Comentario
Parece acertado pensar que la clave para comprender la civilización bizantina es la figura del emperador, identificado con el Estado y su aparato militar y burocrático. Su papel ha sido bien descrito por Eusebio de Cesarea, quien expresa la opinión de que, como Dios, es un monarca absoluto, el vicario de Dios en la Tierra. Del mismo modo que el Dios cristiano es uno, así debía ser el caso del emperador cristiano y único el Imperio sobre la Tierra.
El emperador era la cúspide de la administración, jefe del ejército, juez supremo y único legislador, protector de la Iglesia y guardián de la fe ortodoxa. Él decidía sobre la guerra y la paz, sus sentencias eran definitivas e irrevocables y sus leyes se consideraban inspiradas por Dios. Como jefe supremo del Estado, poseía un poder sólo limitado por exigencias de la moral y las costumbres.
Unicamente en materia religiosa, el poder del soberano encuentra una limitación real. Por muy grande que fuera su influencia sobre la configuración de la vida eclesiástica, éste era un laico y sólo podía ser protector, pero no jefe de la Iglesia que tenía su propio jefe, el Patriarca de Constantinopla, cuyo poder y consideración no harían sino crecer con el tiempo.
Desde el año 450, era obligado realizar una ceremonia de coronación conducida por la máxima dignidad eclesiástica del Imperio. Y si las autoridades religiosas, juzgaban herético e inmoral al emperador, el Patriarca podía negarle la coronación hasta que prometiese reformarse. El virrey de Dios había de ser digno de su virreinato.
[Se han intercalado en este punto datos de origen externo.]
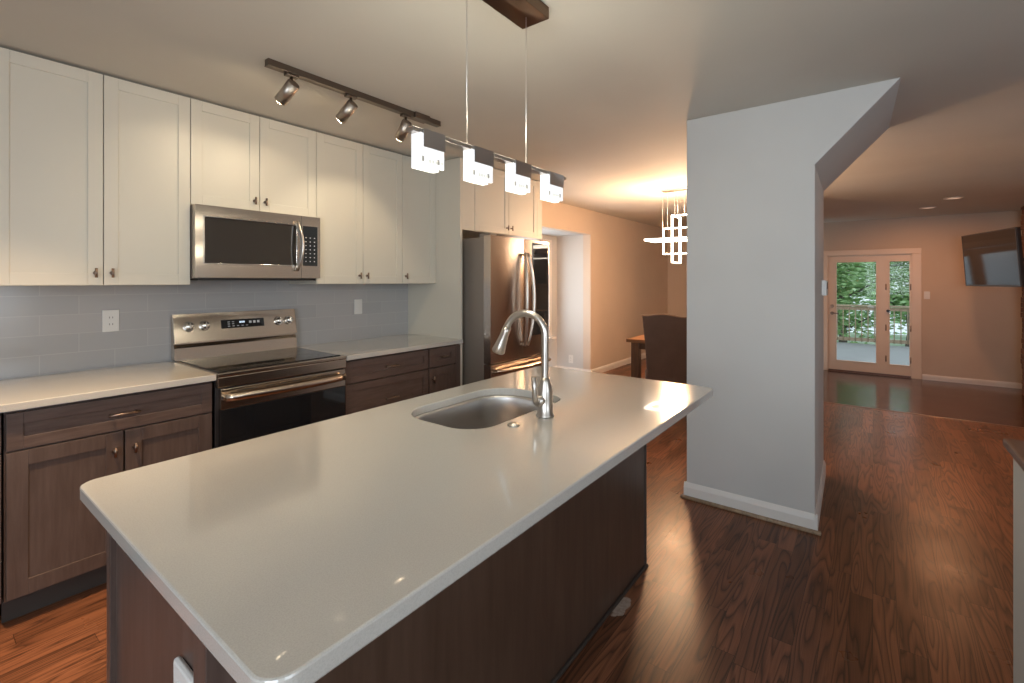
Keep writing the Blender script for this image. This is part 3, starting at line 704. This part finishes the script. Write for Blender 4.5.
# faucet
fxc, fyy = 1.424, .938
T = thing('kitchen_faucet', 'brushed nickel gooseneck pull-down faucet beside the island sink', 'faucet', (fxc, fyy, CT1))
MB().lathe([(.033, 0), (.033, .006), (.029, .010), (.028, .055), (.0285, .085), (.025, .105), (.019, .125), (.016, .14)], (fxc, fyy, CT1+.0003), 30).build('body', 'nickel', T)
pts = []; r0 = .070; dirv = Vector((-.18, .98, 0)).normalized(); zc = 1.206
for k in range(7): pts.append(Vector((fxc, fyy, 1.02+(zc-1.02)*k/6)))
for k in range(1, 19):
    a = PI*k/18*.93; pts.append(Vector((fxc, fyy, zc))+dirv*(r0-r0*math.cos(a))*1.12+Vector((0, 0, r0*math.sin(a)*1.08)))
MB().tube(pts, .0132, 18).build('spout', 'nickel', T)
e = pts[-1]; dn = (pts[-1]-pts[-3]).normalized()
MB().tube([e-dn*.004, e+dn*.012, e+dn*.03, e+dn*.07, e+dn*.095, e+dn*.10], [.0155, .0165, .016, .0215, .0255, .022], 20).build('spray_head', 'nickel', T)
MB().cyl(e+dn*.1002, e+dn*.1025, .018, n=18).build('nozzle', 'dark_metal', T)
lv = Vector((-.72, .05, 0)).normalized(); sd = Vector((fxc, fyy, .975))
MB().cyl(sd, sd+lv*.050, .0185, .0175, n=20, bev=.002).tube([sd+lv*.046, sd+lv*.058+Vector((0, 0, .012)), sd+lv*.060+Vector((0, 0, .045)), sd+lv*.066+Vector((0, 0, .09))], [.014, .0105, .0085, .010], 14).build('lever', 'nickel', T)
MB().lathe([(.021, 0), (.021, .003), (.018, .005), (.013, .0055), (.012, .008), (.003, .0085)], (1.268, .962, CT1+.0003), 28).build('air_switch', 'nickel')
tag(bpy.data.objects['air_switch'], 'small round metal push button in the island top beside the faucet', 'button')

# ================================================================== CEILING TRACK LIGHT
ty = 2.255
T = thing('track_light', 'bronze ceiling track with three cylindrical spotlights aimed at the cabinets', 'track light', (1.6, ty, CEIL))
MB().box(1.06, 2.165, ty-.018, ty+.018, CEIL-.030, CEIL, bev=.002).box(1.06, 2.165, ty-.020, ty+.020, CEIL-.033, CEIL-.028, bev=.001).build('track', 'nickel_dark', T)
B(1.94, 2.06, ty-.032, ty+.032, CEIL-.036, CEIL, bev=.003).build('power_feed', 'nickel_dark', T)
def spot(x, tgt, energy):
    J = MB().box(x-.032, x+.032, ty-.016, ty+.016, CEIL-.046, CEIL-.0335, bev=.003).cyl((x, ty, CEIL-.044), (x, ty, CEIL-.08), .0075, n=10)
    J = J.build('adapter', 'nickel_dark', T)
    p = Vector((x, ty, CEIL-.092)); d = (Vector(tgt)-p).normalized(); a = p-d*.022; b = p+d*.098
    h_ = MB().cyl(a, b, .030, .031, n=26, bev=.002).cyl(p+Vector((0, 0, .02)), p, .010, n=10).build('lamp_head', 'nickel_satin', J)
    MB().cyl(b+d*.0003, b+d*.002, .0255, n=24).build('lens', 'spot_glow', h_)
    l = bpy.data.lights.new('track_spot', 'SPOT'); l.energy = energy; l.color = (1.0, .82, .56); l.spot_size = math.radians(82); l.spot_blend = .5; l.shadow_soft_size = .03
    o = bpy.data.objects.new('track_spot', l); COL.objects.link(o); o.location = b+d*.012; o.rotation_euler = d.to_track_quat('-Z', 'Y').to_euler()
spot(1.18, (1.04, 2.955, 1.83), 3.8)
spot(1.51, (1.37, 2.955, 1.80), 4.0)
spot(1.89, (1.95, 2.955, 1.60), 9)

# ================================================================== PENDANT BAR LIGHT
def point(name, loc, e, c, r=.08):
    l = bpy.data.lights.new(name, 'POINT'); l.energy = e; l.color = c; l.shadow_soft_size = r
    o = bpy.data.objects.new(name, l); COL.objects.link(o); o.location = loc; return o
py = 1.04; pz1 = 1.835
T = thing('pendant_light', 'linear pendant with four square glowing glass shades over the island', 'pendant light', (1.30, py, CEIL))
B(1.085, 1.512, py-.062, py+.062, CEIL-.045, CEIL, bev=.001).build('canopy', 'bronze', T)
for x in (1.122, 1.449): MB().cyl((x, py, pz1), (x, py, CEIL-.04), .0014, n=6).build('suspension_wire', 'wire', T)
B(.885, 1.718, py-.016, py+.016, pz1-.012, pz1+.001, bev=.001).build('bar', 'nickel', T)
t = NT('pattern_grey'); t.set(color=(.5, .5, .46), em=(.9, .9, .8), ems=.35, rough=.4)
t = NT('bulb_mark'); t.set(color=(.45, .42, .36), rough=.4)
for x0, x1 in ((.906, 1.004), (1.123, 1.232), (1.344, 1.453), (1.570, 1.687)):
    y0, y1 = py-.018, py+.018; xs = x0+.014
    sh = MB().box(x0, x1-.012, y0+.010, y1, pz1-.110, pz1-.004, bev=.002).box(xs-.012, x1, y0, y0+.009, pz1-.104, pz1-.01, bev=.002).build('shade', 'pendant_glow', T)
    MB().box(xs, x1+.0015, y0-.0025, y0-.0005, pz1-.050, pz1).box(xs, x1+.0015, y1+.0005, y1+.0025, pz1-.050, pz1).box(xs, x1+.0015, y0-.0025, y1+.0025, pz1, pz1+.002).build('shade_cap', 'chrome', sh)
    for u in (.012, x1-x0-.026): B(x0+u-.003, x0+u+.003, y0-.0025, y0-.0002, pz1-.092, pz1-.078).build('clip', 'bulb_mark', sh)
    for k in range(5): B(xs+.022+k*.012, xs+.030+k*.012, y0-.001, y0-.0002, pz1-.093+.001*k, pz1-.083).build('etched_mark', 'pattern_grey', sh)
    point('pendant_lamp', ((x0+x1)/2, py, pz1-.17), 1.4, (.98, .90, .70), .04)
    point('pendant_ceiling_fill', ((x0+x1)/2, py, pz1+.09), 1.25, (.98, .92, .74), .05)  # extra lamp above each shade, added to brighten the ceiling

# ================================================================== DINING CORNER
cx, cy = 5.32, 1.45
T = thing('chandelier', 'modern chandelier of interlocking glowing rectangular frames over the dining table', 'chandelier', (cx, cy, CEIL))
B(cx-.06, cx+.06, 1.05, 1.90, CEIL-.03, CEIL-.0005, bev=.002).build('canopy', 'nickel', T)
def frame(a, b, c, d, plane, at, w=.011, dep=.022):
    m = MB()
    for (p, q, r, s_) in ((a, b, c, c+w), (a, b, d-w, d), (a, a+w, c+w, d-w), (b-w, b, c+w, d-w)):
        if plane == 'YZ': m.box(at-dep/2, at+dep/2, p, q, r, s_, bev=.002)
        elif plane == 'XZ': m.box(p, q, at-dep/2, at+dep/2, r, s_, bev=.002)
        else: m.box(p, q, r, s_, at-dep/2, at+dep/2, bev=.002)
    return m
frame(1.03, 1.90, 1.700, 2.000, 'YZ', cx).build('light_frame', 'chandelier_glow', T)
frame(cx-.14, cx+.14, 1.60, 2.125, 'XZ', 1.75).build('light_frame', 'chandelier_glow', T)
frame(cx-.16, cx+.16, .95, 2.06, 'XY', 1.865, w=.03, dep=.02).build('light_frame', 'chandelier_glow', T)
frame(cx-.14, cx+.14, 1.60, 2.125, 'XZ', 1.16).build('light_frame', 'chandelier_glow', T)
B(cx-.03, cx+.03, 1.62, 1.74, 2.13, 2.138).build('top_plate', 'chandelier_glow', T)
for x_, y_, z_ in ((cx, 1.85, 2.0), (cx-.05, 1.75, 2.12), (cx+.05, 1.75, 2.12), (cx, 1.08, 2.0), (cx-.05, 1.885, 2.0), (cx, 1.66, 2.138)):
    MB().cyl((x_, y_, z_), (x_, y_, CEIL-.03), .0012, n=5).build('suspension_wire', 'wire', T)
point('chandelier_lamp', (cx, 1.70, 2.19), 15, (1.0, .76, .50), .1)
point('chandelier_lamp', (cx, 1.78, 1.80), 85, (1.0, .55, .27), .1)

T = thing('dining_table', 'brown wooden dining table with square legs behind the upholstered chair', 'table', (5.45, 1.50, 0))
tx0, tx1, ty0, ty1 = 4.92, 5.95, .85, 2.17
mb = MB()
for k in range(6): mb.box(tx0+(tx1-tx0)*k/6+.0005, tx0+(tx1-tx0)*(k+1)/6-.0005, ty0, ty1, .725, .762, bev=.002)
mb.build('tabletop', 'table_wood', T)
mb = MB().box(tx0+.07, tx0+.095, ty0+.1, ty1-.1, .65, .725).box(tx1-.095, tx1-.07, ty0+.1, ty1-.1, .65, .725).box(tx0+.1, tx1-.1, ty0+.07, ty0+.095, .65, .725).box(tx0+.1, tx1-.1, ty1-.095, ty1-.07, .65, .725)
mb.build('apron', 'table_leg_wood', T)
for x in (tx0+.04, tx1-.125):
    for y in (ty0+.04, ty1-.125): B(x, x+.085, y, y+.085, 0, .725, bev=.004).build('leg', 'table_leg_wood', T)

T = thing('dining_chair', 'brown upholstered dining chair with arched high back at the dining table', 'chair', (4.95, 1.68, 0))
yc = 1.655; w = .232
def back_poly(z0, z1):
    P_ = []
    n = 16
    for k in range(n+1):
        u = -1+2*k/n; P_.append((yc+u*w, z1-.026+.026*(0.5+0.5*math.cos(PI*u))+.008*abs(u)**6))
    P_ += [(yc+w*.93, z0+.35), (yc+w*.90, z0), (yc-w*.90, z0), (yc-w*.93, z0+.35)]
    return P_
m = MB().prism(back_poly(.40, 1.065), 4.70, 4.78, 'YZ', bev=.012)
for v in m.bm.verts: v.co.x += (1.09-v.co.z)*.12-.04      # rake
m.build('backrest', 'chair_fabric', T)
bp = [(p[0], p[1]) for p in back_poly(.40, 1.065)[:17]]
m = MB().tube([(4.70+(1.09-b)*.12-.04+.004, a, b+.001) for a, b in bp], .006, 8).build('welt', 'chair_welt', T)
MB().box(4.74, 5.20, yc-.235, yc+.235, .36, .49, bev=.03, seg=3).build('seat', 'chair_fabric', T)
for x, y in ((4.76, yc-.20), (4.76, yc+.20), (5.16, yc-.20), (5.16, yc+.20)):
    MB().cyl((x, y, 0), (x, y, .37), .016, .024, n=4).build('leg', 'table_leg_wood', T)

# ================================================================== LIVING ROOM
tc = Vector((8.62, -1.19, 1.683)); yaw = -2.865; til = -.069
n_ = Vector((math.cos(yaw), math.sin(yaw), 0)); up = Vector((0, 0, 1)); fw = up.cross(n_); up2 = up*math.cos(til)+fw*math.sin(til); nrm = n_.cross(up2)
TM = Matrix.Translation(tc) @ Matrix((n_, up2, nrm)).transposed().to_4x4()
T = thing('television', 'black flat television on a swing-out wall mount at the brick chimney', 'television', tuple(tc))
Wt, Ht = 1.23, .71
MB().box(-Wt/2, Wt/2, -Ht/2, Ht/2, -.045, -.004, bev=.006, mat=TM).build('housing', 'black_plastic', T)
bz = MB()
for a in ((-Wt/2, Wt/2, Ht/2-.012, Ht/2), (-Wt/2, Wt/2, -Ht/2, -Ht/2+.020), (-Wt/2, -Wt/2+.012, -Ht/2+.02, Ht/2-.012), (Wt/2-.012, Wt/2, -Ht/2+.02, Ht/2-.012)): bz.box(*a, -.004, .003, bev=.001, mat=TM)
bz.build('bezel', 'black_plastic', T)
MB().box(-Wt/2+.01, Wt/2-.01, -Ht/2+.018, Ht/2-.01, -.004, 0, mat=TM).build('screen', 'tv_screen', T)
MB().box(-.16, .16, -.14, .14, -.075, -.045, mat=TM).build('mount_plate', 'dark_metal', T)
q0 = TM @ Vector((0, 0, -.07)); MB().tube([q0, Vector((8.95, -1.45, 1.68)), Vector((8.75, -1.64, 1.68))], .022, 8).build('mount_arm', 'dark_metal', T)
MB().box(8.62, 8.88, -1.652, -1.638, 1.55, 1.81).build('mount_bracket', 'dark_metal', T)
# brick chimney breast with uneven courses
bm_ = MB(); r = random.Random(4); z = LOW; k = 0
while z < CEIL-.01:
    h = min(.072, CEIL-z); off = r.uniform(-.012, .012)
    bm_.box(7.5, 9.62+off, YR+.001, -1.655+off*.6, z, z+h-.006, bev=.004); bm_.box(7.505, 9.60, YR+.001, -1.668, z+h-.008, z+h); z += h
struct('wall_chimney', bm_, 'brick_wall')
def can(x, y, label, power=9.5, color=(1.0, .46, .22)):
    T = thing('recessed_light', label, 'ceiling light', (x, y, CEIL), 'recessed lights in the living room ceiling')
    MB().lathe([(.095, 0), (.095, -.006), (.075, -.009), (.072, -.002), (.072, 0)], (x, y, CEIL-.0005), 30).build('trim_ring', 'trim_paint', T)
    MB().cyl((x, y, CEIL-.0045), (x, y, CEIL-.0015), .071, n=28).build('lens', 'can_glow', T)
    l = bpy.data.lights.new('recessed_lamp', 'AREA'); l.shape = 'DISK'; l.size = .13; l.energy = power; l.color = color; l.spread = math.radians(180 if power < 10 else 85)
    o = bpy.data.objects.new('recessed_lamp', l); COL.objects.link(o); o.location = (x, y, CEIL-.012); return T
can(8.06, -.80, 'round recessed ceiling light nearer the camera')
can(8.90, -.62, 'round recessed ceiling light nearer the patio doors')
T = can(.25, 2.28, 'unseen round recessed ceiling light over the kitchen aisle by the left cabinets', 10.5, (1.0, .70, .42))  # lamp outside the view, added to light the aisle warmly
T['group'] = 'unseen recessed lights in the kitchen ceiling'
# thermostat on the wall end
T = thing('thermostat', 'small white thermostat on the narrow side of the wall end', 'thermostat', (3.93, CY0+.022, 1.35))
B(3.86, 3.99, CY0-.006, CY0+.024, 1.30, 1.405, bev=.004).build('housing', 'plastic_white', T)
B(3.89, 3.96, CY0-.008, CY0-.006, 1.345, 1.39).build('display', 'outlet_slot', T)

# half wall at the right with a wooden cap
T = thing('half_wall_cabinet', 'white low partition with brown wooden cap at the right edge', 'partition', (1.2, -.6, 0))
B(.2, 1.905, -.90, -.312, 0, .925, bev=.002).build('panel', 'wall_paint', T)
B(.18, 1.940, -.93, -.296, .925, .950, bev=.006).build('wooden_cap', 'cap_wood', T)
¿Cómo se traducía este poder a los ojos del pueblo y los visitantes extranjeros? En primer lugar, mediante la potenciación continuada de Constantinopla. Esta era no sólo la capital física sino el símbolo central de Bizancio. Reflejaba el poder, la riqueza y el nivel cultural del Imperio, atrayendo con su magnetismo a los emigrantes de las provincias y a los viajeros de los países extranjeros: árabes, judíos, ostrogodos o normandos. "Allí Dios mora con los hombres -exclamó un enviado de Kiev en el año 980- no podemos olvidar esa belleza".
La fuerza de atracción de la ciudad para el mundo circundante era extraordinaria. Durante siglos no sólo fue una encrucijada de culturas, sino también una fortaleza continuamente asediada, no habiendo caído en manos del enemigo gracias al sistema defensivo construido por Teodosio.
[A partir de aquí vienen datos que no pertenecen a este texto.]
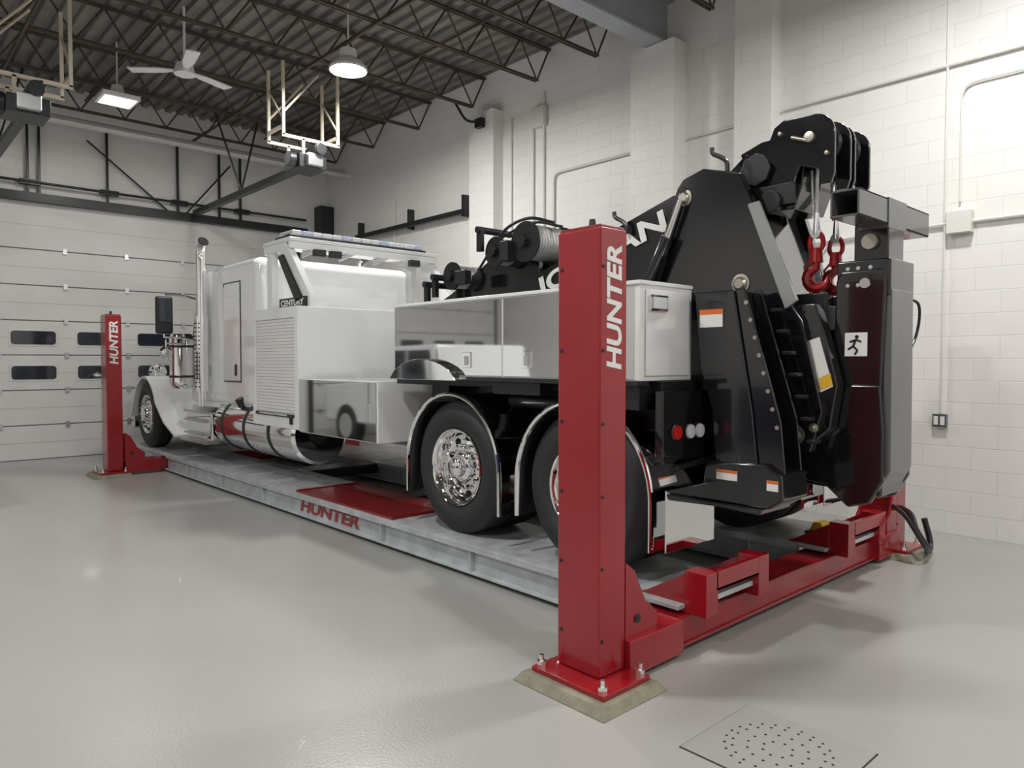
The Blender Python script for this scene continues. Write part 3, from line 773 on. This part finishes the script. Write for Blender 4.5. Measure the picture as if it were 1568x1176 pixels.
# stabilisers
for s_, x0, x1 in (('left', 3.93, 4.20), ('right', 5.16, 5.43)):
    lg = B()
    lg.prism('X', [(2.60, 2.03), (2.33, 2.03), (2.20, 1.3), (2.16, .95), (2.44, .95), (2.47, 1.3), (2.55, 1.55)], x0, x1)
    for xx in (x0+.02, x1-.05):
        lg.prism('X', [(2.33, 2.03), (2.27, 2.04), (2.03, 1.25), (2.0, .95), (2.16, .95), (2.20, 1.3)], xx, xx+.02)
    lg.build('stabiliser_leg_'+s_, M['black'], T, .008)
    ft_ = B().prism('X', [(2.50, .98), (2.10, 1.0), (2.0, .94), (1.99, .80), (2.08, .74), (2.44, .74), (2.52, .84)], x0-.02, x1+.02)
    ft_.prism('X', [(2.54, .74), (2.52, .715), (2.12, .70), (2.10, .74)], x0-.05, x1+.05)
    ft_.build('stabiliser_foot_'+s_, M['black'], T, .012, 3)
    hb2 = B()
    for i in range(8):
        z = 1.95-i*.105; y = 2.30-(2.03-z)*.24/.78*.9-.01
        hb2.cyl((x0+.016, y-.012, z), (x0+.0205, y-.012, z), .013, n=12)
    hb2.build('leg_holes_'+s_, M['pin'], T)
lad = B()
for i in range(7):
    z = 1.90-i*.13; y = 2.17-(1.9-z)*.3
    lad.box(4.13, 4.20, y-.03, y+.03, z, z+.02)
lad.build('leg_rungs', M['blackm'], T, .003)
# underlift
ul = B()
for x in (4.41, 4.80):
    ul.prism('X', [(2.27, 1.2), (2.22, 1.32), (2.10, 1.34), (1.99, 1.24), (1.94, 1.46), (1.66, 1.46), (1.64, 1.2), (1.635, .90), (1.71, .76), (1.84, .72), (1.98, .84), (2.15, .86), (2.26, 1.0)], x, x+.04)
ul.box(4.45, 4.80, 1.66, 1.94, .80, 1.5).box(4.45, 4.80, 1.94, 2.2, .9, 1.15)
ul.build('underlift_knuckle', M['black'], T, .014, 3)
B().prism('X', [(1.95, 1.4), (1.93, 2.08), (1.90, 2.14), (1.66, 2.14), (1.64, 2.05), (1.66, 1.4)], 4.42, 4.83).build('underlift_upright', M['black'], T, .014, 3)
B().prism('X', [(1.66, 2.02), (1.615, 2.02), (1.61, .96), (1.66, .86)], 4.44, 4.78).build('underlift_rear_highlight', M['greyp'], T, .008)  # grey plate puts the highlight on the black column's rear into its colour
box('underlift_collar', 4.43, 4.80, 1.62, 1.93, 1.98, 2.20, M['black'], T, .012)
box('underlift_inner_tube', 4.50, 4.74, 1.66, 1.86, 2.18, 2.42, M['black'], T, .012)
cbm = B(); t = .012
y0, y1, z0, z1 = 1.66, 1.82, 2.40, 2.55
cbm.box(4.08, 5.16, y0, y1, z0, z0+t).box(4.08, 5.16, y0, y1, z1-t, z1).box(4.08, 5.16, y0, y0+t, z0, z1).box(4.08, 5.16, y1-t, y1, z0, z1)
cbm.box(4.48, 4.76, y0-.006, y1+.006, z0-.02, z1+.006)
cbm.build('underlift_crossbar', M['greyp'], T, .003)
ub = B().cyl((4.425, 1.76, 2.06), (4.415, 1.76, 2.06), .03)
for (y, z) in ((1.86, 2.15), (1.80, 2.15), (1.73, 2.15), (1.86, 2.05), (1.80, 2.05), (1.74, 2.05)): ub.lathe([(0, .012), (.012, .01), (.012, 0)], (4.43, y, z), (-1, 0, 0), 10)
ub.build('collar_bolts', M['alu'], T)
B().cyl((4.47, 1.76, 2.31), (4.50, 1.76, 2.31), .045, n=24).build('tube_pin', M['pin'], T)
# link arm between hook bracket and knuckle, carrying the load chart
B().prism('X', [(2.20, 1.95), (2.00, 1.95), (1.95, 1.80), (1.86, 1.46), (1.90, 1.20), (2.02, 1.08), (2.16, 1.10), (2.12, 1.5)], 4.30, 4.40).build('underlift_link', M['black'], T, .01)
uh = B()
uh.hose([(4.28, 2.2, 1.6), (4.2, 2.13, 1.35), (4.22, 2.15, 1.0), (4.41, 2.1, .9)], .014, 8).hose([(4.3, 2.25, 1.6), (4.2, 2.2, 1.35), (4.22, 2.2, .95), (4.4, 2.1, .85)], .012, 8)
uh.build('underlift_hoses', M['blackm'], T)
def decal(n, x, y0, y1, z0, z1, top='orange'):
    box(n, x-.003, x, y0, y1, z0, z1, M['label'], T)
    if top: box(n+'_header', x-.0045, x-.003, y0, y1, z1-(z1-z0)*.28, z1, M[top], T)
decal('warning_label_leg', 3.93, 2.40, 2.56, 1.81, 1.92)
decal('warning_label_foot', 3.91, 2.28, 2.42, .88, .94); decal('warning_label_toe', 3.91, 2.02, 2.09, .85, .91)
decal('safety_sign', 4.42, 1.74, 1.87, 1.63, 1.77, None)
mn = B().cyl((4.415, 1.80, 1.745), (4.417, 1.80, 1.745), .011)
for a, b in (((1.805, 1.73), (1.82, 1.69)), ((1.82, 1.69), (1.795, 1.665)), ((1.795, 1.665), (1.81, 1.64)), ((1.82, 1.69), (1.85, 1.67)), ((1.805, 1.73), (1.775, 1.715)), ((1.81, 1.725), (1.84, 1.715))):
    mn.cyl((4.416, *a), (4.416, *b), .006, n=6)
mn.build('safety_sign_figure', M['hole'], T)
B().prism('X', [(2.05, 1.72), (1.97, 1.745), (1.885, 1.45), (1.965, 1.41)], 4.294, 4.300).build('load_chart_label', M['label'], T)
B().prism('X', [(1.965, 1.50), (1.90, 1.53), (1.885, 1.46), (1.955, 1.43)], 4.290, 4.2935).build('load_chart_warning', M['yellow'], T)

ck = empty('wheel_chock', (5.6, 2.52, .25))
B().prism('X', [(2.46, .276), (2.60, .276), (2.56, .35), (2.50, .35)], 5.52, 5.66).build('wedge', M['yellow'], ck, .01)
B().box(5.50, 5.68, 2.44, 2.62, .251, .276).build('pad', M['blackm'], ck, .004)

w = bpy.data.worlds.new('world'); S.world = w; w.use_nodes = True
w.node_tree.nodes['Background'].inputs[0].default_value = (.6, .65, .7, 1)
w.node_tree.nodes['Background'].inputs[1].default_value = .3
cam = bpy.data.cameras.new('camera'); co = bpy.data.objects.new('camera', cam); S.collection.objects.link(co)
co.location = (0, 0, 1.6); co.rotation_euler = (radians(88.2), 0, radians(-42.4))
cam.sensor_width = 36; cam.lens = 25.46; cam.clip_start = .05
S.camera = co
En este sistema se materializaba el papel de la ciudad como último reducto de resistencia del Estado; una inscripción sobre las puertas de la ciudad: "Cristo nuestro Dios, rompe triunfante la fuerza de los enemigos", reflejaba claramente la creencia en una protección divina especial. La inexpugnabilidad de la capital significaba para los súbditos un símbolo del destino eterno del Imperio.